As the next two maps show, support for Lewica – “The Left” – was strongest in urban areas and weakest in Poland’s more conservative eastern regions. As can be seen on the second map, Katowice III was again an outlier, giving more than 20 percent of its votes to a coalition than failed to crack 15 percent anywhere else in the country. Katowice’s economy has until recently been based on heavy industry, whose workers formed one of The Left’s traditional political bases. But as has been widely noted, that foundation of support has been slipping.
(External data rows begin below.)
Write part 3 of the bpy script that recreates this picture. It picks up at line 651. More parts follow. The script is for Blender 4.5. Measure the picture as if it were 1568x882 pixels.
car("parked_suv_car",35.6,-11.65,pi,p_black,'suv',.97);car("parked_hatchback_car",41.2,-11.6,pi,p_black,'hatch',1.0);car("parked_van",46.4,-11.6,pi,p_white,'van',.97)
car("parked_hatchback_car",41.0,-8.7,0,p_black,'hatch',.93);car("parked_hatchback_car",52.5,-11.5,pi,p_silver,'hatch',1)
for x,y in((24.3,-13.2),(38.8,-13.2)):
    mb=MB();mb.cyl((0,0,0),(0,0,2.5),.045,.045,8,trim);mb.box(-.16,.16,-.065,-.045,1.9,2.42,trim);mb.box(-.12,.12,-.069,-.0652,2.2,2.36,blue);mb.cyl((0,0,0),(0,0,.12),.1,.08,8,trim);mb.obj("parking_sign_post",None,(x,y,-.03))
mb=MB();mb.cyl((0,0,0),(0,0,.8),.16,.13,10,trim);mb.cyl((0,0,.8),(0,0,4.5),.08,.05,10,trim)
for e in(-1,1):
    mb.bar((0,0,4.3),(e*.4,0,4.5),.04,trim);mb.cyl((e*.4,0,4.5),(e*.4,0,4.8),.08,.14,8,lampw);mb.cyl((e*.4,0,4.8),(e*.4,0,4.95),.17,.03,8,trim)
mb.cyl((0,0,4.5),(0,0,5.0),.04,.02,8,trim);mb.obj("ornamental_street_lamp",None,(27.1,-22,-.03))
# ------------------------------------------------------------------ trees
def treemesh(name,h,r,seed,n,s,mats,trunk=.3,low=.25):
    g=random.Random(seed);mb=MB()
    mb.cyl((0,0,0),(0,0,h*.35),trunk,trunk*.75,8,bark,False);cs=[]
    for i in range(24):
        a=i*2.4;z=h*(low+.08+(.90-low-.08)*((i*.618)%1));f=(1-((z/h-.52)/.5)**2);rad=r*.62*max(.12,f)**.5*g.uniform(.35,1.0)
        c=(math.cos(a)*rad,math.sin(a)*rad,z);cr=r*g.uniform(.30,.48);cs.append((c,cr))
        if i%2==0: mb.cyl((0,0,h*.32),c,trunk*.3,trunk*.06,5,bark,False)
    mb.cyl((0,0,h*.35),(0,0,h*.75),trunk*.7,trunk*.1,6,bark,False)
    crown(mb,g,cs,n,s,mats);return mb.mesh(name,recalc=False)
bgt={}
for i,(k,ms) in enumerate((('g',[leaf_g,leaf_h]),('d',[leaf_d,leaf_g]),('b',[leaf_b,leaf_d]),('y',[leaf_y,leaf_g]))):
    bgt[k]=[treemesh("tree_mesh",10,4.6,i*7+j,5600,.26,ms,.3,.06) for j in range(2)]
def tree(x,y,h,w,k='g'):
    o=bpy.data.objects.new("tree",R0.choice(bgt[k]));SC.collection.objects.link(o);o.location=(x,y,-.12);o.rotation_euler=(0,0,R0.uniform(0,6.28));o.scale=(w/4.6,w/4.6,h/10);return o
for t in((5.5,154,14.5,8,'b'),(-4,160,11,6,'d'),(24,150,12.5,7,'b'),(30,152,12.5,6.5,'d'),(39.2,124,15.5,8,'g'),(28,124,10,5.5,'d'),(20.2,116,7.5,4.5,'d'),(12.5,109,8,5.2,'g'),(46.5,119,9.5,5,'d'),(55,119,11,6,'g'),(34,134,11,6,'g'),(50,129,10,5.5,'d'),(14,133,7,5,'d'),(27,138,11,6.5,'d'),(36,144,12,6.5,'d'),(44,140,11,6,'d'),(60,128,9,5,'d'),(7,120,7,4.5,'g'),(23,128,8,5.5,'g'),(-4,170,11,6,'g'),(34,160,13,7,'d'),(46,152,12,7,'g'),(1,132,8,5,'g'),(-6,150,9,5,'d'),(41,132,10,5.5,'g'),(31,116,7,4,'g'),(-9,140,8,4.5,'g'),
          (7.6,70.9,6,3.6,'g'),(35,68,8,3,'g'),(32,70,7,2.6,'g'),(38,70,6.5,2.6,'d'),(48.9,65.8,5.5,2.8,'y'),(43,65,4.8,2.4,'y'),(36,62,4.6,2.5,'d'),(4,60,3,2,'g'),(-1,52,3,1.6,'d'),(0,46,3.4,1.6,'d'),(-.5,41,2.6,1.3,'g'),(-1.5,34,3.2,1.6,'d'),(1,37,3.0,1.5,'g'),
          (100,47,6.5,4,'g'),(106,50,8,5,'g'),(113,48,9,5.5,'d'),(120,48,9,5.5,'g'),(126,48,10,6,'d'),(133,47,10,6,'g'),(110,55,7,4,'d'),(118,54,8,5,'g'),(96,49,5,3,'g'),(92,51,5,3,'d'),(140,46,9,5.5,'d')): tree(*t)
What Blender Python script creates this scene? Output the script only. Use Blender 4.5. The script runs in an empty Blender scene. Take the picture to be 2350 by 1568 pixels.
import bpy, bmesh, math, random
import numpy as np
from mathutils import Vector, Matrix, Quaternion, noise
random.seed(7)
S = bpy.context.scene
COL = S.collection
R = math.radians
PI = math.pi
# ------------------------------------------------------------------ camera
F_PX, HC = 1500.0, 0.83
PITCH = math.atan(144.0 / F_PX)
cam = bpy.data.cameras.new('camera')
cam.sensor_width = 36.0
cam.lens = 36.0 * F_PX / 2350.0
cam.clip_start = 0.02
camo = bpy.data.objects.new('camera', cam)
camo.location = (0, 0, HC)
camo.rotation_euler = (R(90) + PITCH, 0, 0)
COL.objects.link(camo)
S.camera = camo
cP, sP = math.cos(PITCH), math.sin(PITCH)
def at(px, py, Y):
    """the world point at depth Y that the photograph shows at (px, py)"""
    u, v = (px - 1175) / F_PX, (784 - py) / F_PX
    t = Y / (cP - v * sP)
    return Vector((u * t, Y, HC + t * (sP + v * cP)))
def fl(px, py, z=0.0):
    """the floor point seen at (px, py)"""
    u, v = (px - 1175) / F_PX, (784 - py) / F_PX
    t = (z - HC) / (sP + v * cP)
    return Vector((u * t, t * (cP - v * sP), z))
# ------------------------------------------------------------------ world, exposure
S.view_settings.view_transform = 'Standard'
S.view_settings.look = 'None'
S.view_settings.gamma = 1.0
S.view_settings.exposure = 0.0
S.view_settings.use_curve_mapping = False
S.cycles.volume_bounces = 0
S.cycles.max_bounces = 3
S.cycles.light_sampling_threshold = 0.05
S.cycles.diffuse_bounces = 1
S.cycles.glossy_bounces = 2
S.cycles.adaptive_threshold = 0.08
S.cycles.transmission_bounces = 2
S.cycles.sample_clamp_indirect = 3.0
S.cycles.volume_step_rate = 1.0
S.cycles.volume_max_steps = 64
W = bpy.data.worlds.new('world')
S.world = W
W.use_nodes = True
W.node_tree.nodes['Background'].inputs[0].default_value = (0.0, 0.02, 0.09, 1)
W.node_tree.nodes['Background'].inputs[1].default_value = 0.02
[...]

As the Wikipedia article on Lewica notes, the coalition has lost votes because its “pro-LGBT rights platform failed to appeal to working class and economically left-leaning Poles, [who] tend to favour a more socially conservative policy (especially as both economically interventionist and social conservative positions were already being provided by the right-wing PiS party).”

The far-right Confederation Liberty and Independence, or simply Confederation, had a low but relatively evenly distributed level of support, receiving between five and 10 percent of the vote in every Polish electoral district. By mapping its results with a finer set of divisions, however, we can see that its support follows the typical pattern of rightwing organizations in Poland, being lower in urban areas and higher in the east. This geographical pattern is not so clear-cut, however, for the newest far-right party, There Is One Poland. Its elevated level of support in Nowy Sącz is difficult to explain. One of Confederation’s component parties is the monarchist and Russophile Confederation of the Polish Crown, which managed to secure two Sejm seats despite receiving less than one percent of the vote.
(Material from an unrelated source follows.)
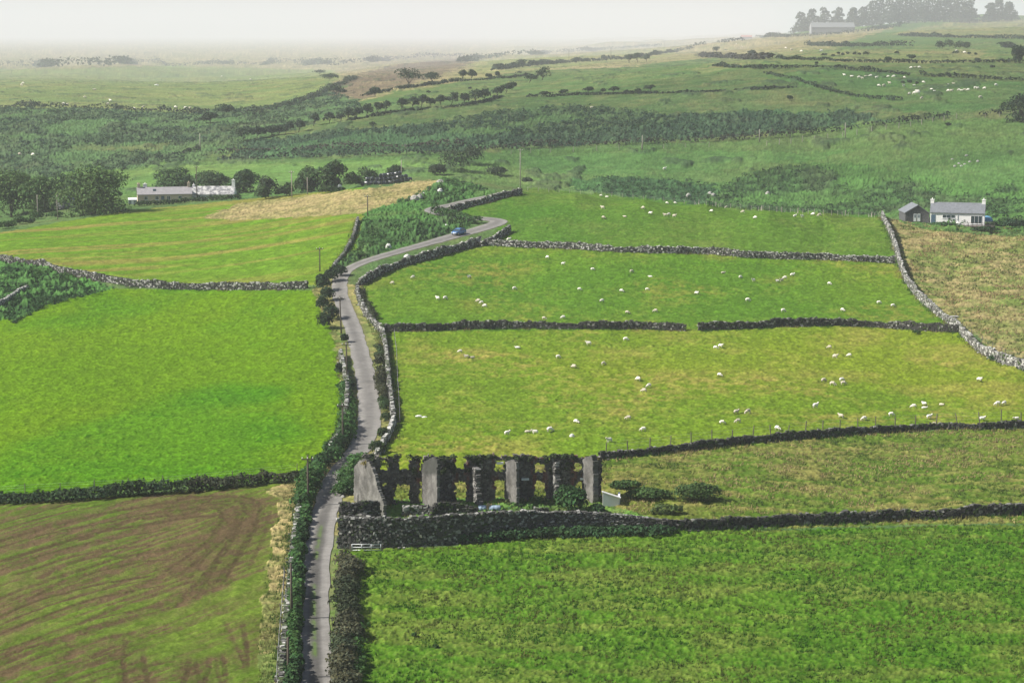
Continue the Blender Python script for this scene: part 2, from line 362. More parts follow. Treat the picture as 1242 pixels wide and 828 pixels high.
# --- right of the road
field('righttop', [(560,252),(600,237),(640,229),(800,242),(900,254),(1072,262),(1086,316),(900,309),(700,300),(592,294),(604,275),(600,264),(560,260)], (.054,.135,.014), (.075,.15,.016), (.13,.15,.035), .3, .12, 1.1, 'sheep')
field('rightmid', [(440,345),(480,326),(545,306),(592,296),(700,301),(900,310),(1086,318),(1110,356),(1158,392),(1000,394),(900,398),(830,400),(465,402),(448,378)], (.07,.155,.012), (.10,.178,.014), (.19,.185,.035), .35, .13, 1.0, 'sheepy')
field('rightlow', [(466,402),(830,400),(1000,394),(1160,398),(1215,438),(1245,452),(1750,470),(1750,512),(1130,520),(950,531),(800,548),(730,556),(720,580),(440,580),(462,548),(476,510),(472,460)], (.105,.18,.012), (.14,.195,.014), (.24,.205,.05), .38, .15, 1.0, 'sheepy')
field('rightrough', [(1075,266),(1140,274),(1750,285),(1750,470),(1245,450),(1160,392),(1112,352),(1088,312)], (.15,.165,.05), (.13,.18,.04), (.27,.21,.10), .6, .3, 1.9, 'rough')
field('bankright', [(1085,268),(1150,274),(1750,282),(1750,292),(1200,286),(1120,278)], (.06,.14,.035), (.08,.16,.04), (.12,.15,.05), .3, .4, 1.8, 'scrub')
field('strip', [(440,580),(700,560),(800,550),(950,533),(1130,522),(1750,514),(1750,622),(950,640),(810,640),(720,634),(560,640),(420,650),(412,640)], (.07,.13,.014), (.10,.135,.02), (.21,.175,.06), .48, .2, .95, 'rough2')
field('foreground', [(405,668),(560,662),(700,645),(810,643),(950,642),(1750,624),(1750,900),(395,900),(400,760)], (.05,.13,.008), (.078,.155,.012), (.17,.165,.045), .40, .17, .6, 'fore')
field('ruinyard', [(430,606),(735,602),(752,616),(800,630),(700,634),(560,640),(416,640)], (.06,.125,.03), (.08,.14,.035), (.17,.15,.06), .3, .35, 1.1, 'scrub')
field('rightverge', [(440,345),(420,345),(416,352),(430,385),(445,420),(452,450),(458,490),(456,520),(446,545),(424,570),(408,600),(398,650),(410,650),(440,600),(462,548),(478,510),(472,440),(466,402),(447,378)], (.13,.165,.045), (.16,.17,.05), (.27,.22,.09), .5, .12, 1.0, 'verge')
field('rightverge', [(388,700),(396,655),(410,655),(412,700),(408,760),(405,828),(404,900),(396,900),(397,800)], (.08,.16,.03), (.1,.17,.035), (.2,.18,.07), .4, .14, 1.0, 'verge')

def ground_data(X, Y, Dn):
    """colour and displacement of the land at world points; Dn = distance for level of detail"""
    n = len(X)
    c = np.empty((n, 3)); c[:] = (.07, .13, .04)
    h = np.zeros(n); idx = np.full(n, -1)
    # ragged field edges
    ea = .8*np.clip((Y-430)/35., 1, 20); ef = .35/np.clip((Y-430)/140., 1, 5)
    ex = (fbm(X*ef, Y*ef, 71, 3)-.5)*2*ea; ey = (fbm(X*ef, Y*ef, 72, 3)-.5)*2*ea
    for k, f in enumerate(FIELDS): idx[inpoly(X+ex, Y+ey, f[1])] = k
    big = fbm(X*.018, Y*.018, 1, 3); mid = fbm(X*.11, Y*.09, 5, 3); fin = fbm(X*.75, Y*.55, 9, 3, .6)
    for k in range(-1, len(FIELDS)):
        m = idx == k
        if not m.any(): continue
        x, y = X[m], Y[m]
        if k < 0: base, alt, dry, da, amp, size, sp = (np.array(q) for q in ((.07,.13,.04), (.085,.14,.04), (.15,.14,.06), .3, .2, 3., 0))
        else: _, _, base, alt, dry, da, amp, size, sp = FIELDS[k]
        tn = fbm(x/size, y/size, 20+k % 5, 4, .55)
        tu = sstep(.32, .78, tn)                                     # tussock 0..1
        b, md, fi = big[m], mid[m], fin[m]
        col = base+(alt-base)*sstep(.35, .65, b)[:, None]
        gr0 = .5*vnoise(x*2.3, y*1.7, 91)+.5*vnoise(x*4.9, y*3.7, 92)
        dr = sstep(.52-.25*da, .86-.25*da, .5*md+.22*b+.28*fi)*min(1, da*1.5)
        if sp in ('rough', 'rough2', 'fore', 'hay', 'verge'):
            st = fbm(x*.22+y*.05, y*.75, 41, 4, .6)                  # wind-laid streaks
            dr = np.clip(sstep(.48-.2*da, .78-.2*da, .42*st+.3*md+.28*tn)*min(1, da*1.45), 0, 1)
        hh = amp*(tu-.4)
        if sp == 'fore':
            st = fbm(x*.11+y*.03, y*.30, 41, 3, .5); dr = np.clip(sstep(.44, .70, st)*.30+.16*sstep(.45, .7, gr0), 0, .8)
        if sp == 'scrub':
            lum = sstep(.3, .75, tn); col = base*.75+(alt-base*.75)*lum[:, None]
            br = sstep(.62, .76, fbm(x*.07, y*.06, 77, 3)); col = lerp(col, np.array((.07, .075, .045)), (br*.3)[:, None]); op = sstep(.5, .62, fbm(x*.05, y*.035, 78, 4)); col = lerp(col, base*np.array((1.7, 1.75, 1.2)), (op*.75)[:, None])
            hh = amp*(1-.75*op)*(sstep(.38, .8, tn)*1.2+.35*fbm(x*.9, y*.9, 33, 2)-.3)
            dr = dr*(1-lum*.6)
        if sp == 'mown':
            # mowing lines sweeping round the slope, greener near the road
            t = ray(0, 0)[0]; sx = (x+110)/150.
            lines = fbm((y-.28*x)*.22, (x+.3*y)*.012, 51, 3, .6)
            dr = np.clip(sstep(.46, .7, lines)*.75+.25*dr, 0, 1)*(1-.8*sstep(-55, -30, x+.25*(455-y)))*1.1
        if sp == 'sheepy':
            pale = sstep(.5, .68, fbm(x*.05, y*.045, 61, 3)); dr = np.clip(dr+.35*pale*sstep(.4, .65, fi), 0, 1)
        if sp in ('lush', 'sheepy', 'sheep', 'mown', 'fore'):            # darker clumps where the stock leave the grass
            cl = sstep(.66, .80, fbm(x*.8, y*.65, 93, 3, .6))*sstep(.3, .55, md); col = lerp(col, col*np.array((.62, .84, .65)), (cl*.8)[:, None]); hh = hh+cl*.10
        if sp == 'lush':
            gl = sstep(.40, .62, fbm(x*.035, y*.02, 63, 3)); col = lerp(col, np.array((.115, .195, .004)), (gl*.62)[:, None])
        if sp == 'far':
            sc = sstep(.62, .74, fbm(x*.09, y*.05, 66, 4, .6)); col = lerp(col, np.array((.045, .075, .04)), (sc*.7)[:, None]); hh = hh+sc*.8
        col = lerp(col, dry, np.clip(dr, 0, 1)[:, None])
        g1 = vnoise(x*2.3, y*1.7, 91); g2 = vnoise(x*4.9, y*3.7, 92); gr = .6*g1+.4*g2
        col = col*(.82+.30*tu)[:, None]*(.80+.40*fi)[:, None]*(.64+.72*gr)[:, None]
        if sp != 'plough' and sp != 'mown': hh = hh+amp*.8*(g1-.5)+amp*.6*(g2-.5)
        if sp == 'fore':                                             # greener beside the hedge, coarse dark tufts elsewhere
            rk = sstep(.60, .74, fbm(x*.9, y*.7, 68, 4, .6)); col = lerp(col, np.array((.025, .08, .006)), (rk*.3)[:, None]); hh = hh+rk*.05
        if sp == 'plough':
            pl = np.zeros(len(x))
            for (P, w, sg) in TRACKS:
                d = seg_dist(x, y, P, w*2.5)
                pl = np.maximum(pl, sg*sstep(w*2.2, w*.3, d))
            pl = pl*sstep(.22, .46, fbm(x*.10, y*.08, 83, 3)); trk = pl.copy()
            al, pe = x*TDIR[0]+y*TDIR[1], -x*TDIR[1]+y*TDIR[0]
            st = fbm(pe*1.5+2.5*vnoise(x*.03, y*.03, 3), al*.06, 81, 4, .65)
            lft = .35+.65*sstep(-22, -36, x)
            pl = np.clip(pl+lft*(.36+.95*sstep(.42, .60, st))*(.55+.45*sstep(.40, .6, md)), 0, 1)
            pl = pl*(.48+.8*sstep(.25, .75, .45*fi+.55*gr))
            trk = np.clip(trk, 0, 1)
            soil = lerp(np.array((.058, .037, .022)), np.array((.125, .082, .046)), fi[:, None])
            soil = soil*(1-.4*trk)[:, None]
            col = lerp(col, soil, np.clip(pl*1.05, 0, .94)[:, None]); hh = hh*(1-.5*pl)-.10*pl
        c[m] = col; h[m] = hh
    # walls and hedge feet: longer darker grass
    return c, h, idx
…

Finally, we come to the oddly named movement called Nonpartisan Local Government Activists. As its name implies, it is a highly decentralized organization that advocates increased regional and local autonomy. Many of its more concrete proposals have a leftward slant, but others are more conservative. It also has an environmentalist platform. At any rate, Wikipedia describes this organization as follows:

Formerly associated with the liberal wing of Christian democracy, the party advocates for proposals such as free public transport, free lunches for children and abolition of the personal income tax (PIT). The party also advocates for creation of a powerful ecological agency based on the American United States Fish and Wildlife Service, which would protect nature and its resources, prevent pollution environment and combat poaching and illegal hunting. The BS believes that the Polish government became too centralised and became unable to address local concerns; to this end, the party believes that the central government needs MPs who are “local government officials, entrepreneurs and community workers who are not concerned with political lists and agenda.”
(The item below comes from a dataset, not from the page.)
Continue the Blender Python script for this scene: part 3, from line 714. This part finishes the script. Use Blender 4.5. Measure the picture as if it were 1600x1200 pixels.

As can be seen in the maps below, support for Nonpartisan Local Government Activists varied little across the county. Not surprisingly, it performed best in Legnica, which is located in Lower Silesia, the party’s birthplace. A Silesian autonomy movement has long enjoyed considerable support, buttressed by widespread suspicions about Polish nationalism and feelings of affinity with Germany and Germans. This is a complicated issue, however, that deserves its own post.

The most important aspect of Poland’s electoral geography is weakness of left-wing political parties in all areas of the country. The Polish Green party, for example, received less than one-third of one percent of the vote in the 2023 election, although, as part of the Civic Coalition, it did gain three seats in the Sejm.